Reasons to garden with raised beds: no tilling, soil doesn't get compacted, warms up earlier in spring, cools off later in fall, easier to weed.

Reasons not to garden with raised beds? I really can't think of any.

Source: 20+ years of gardening experience.
posted by acridrabbit at 2:09 PM on April 3, 2017


we built raised beds out of lumber for a space about that size; they'll cut it for you at Home Depot or wherever, and then it was just a weekend driving screws into square corners. (Ours are four feet wide and variably long, to make a pretty pattern in the space.) Our soil is pretty good, but raised beds are just so much easier. I've also gardened in an edgeless raised bed at a community garden I managed for a while. It was fine, but I prefer the wooden edges. Wooden raised beds also make it easier to put up anti-bunny fencing.

(For the paths in between we used play sand, which keeps weeds down very well and which lets our kids use the garden paths as their sandbox ... dual use of space and keeps them from digging in the planting beds! Regular sand also works but play sand is a lot nicer to walk on.)

Call around to a few "sand and gravel" type places and see if they'll deliver you half a dumptruck of soil and compost. (You can usually order by weight or cubic feet, they're very helpful in helping you figure it out.) You'll pay more than a commercial client buying six truckloads, but a LOT LESS than buying it by the sack at the garden center.
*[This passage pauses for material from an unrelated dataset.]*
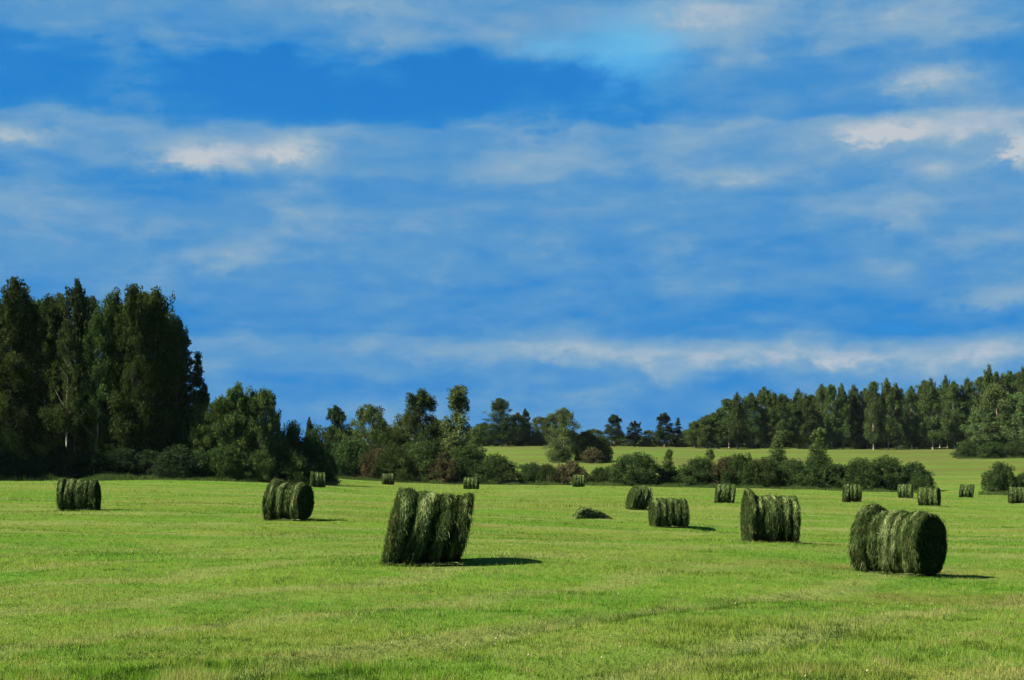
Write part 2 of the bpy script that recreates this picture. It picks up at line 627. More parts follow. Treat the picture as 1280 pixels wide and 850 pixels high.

They'll dump it either in your yard or in your driveway, depending on where they can get the truck, so just be prepared and have it done on like a Friday afternoon when your cars are moved to the street so you can spend all weekend wheelbarrowing it to where it needs to go! (In my experience friends are willing to help with this kind of project for an afternoon if you treat them to dinner. Like they won't come be your free labor all weekend, but they'll put in three hours helping you move a bunch at once.)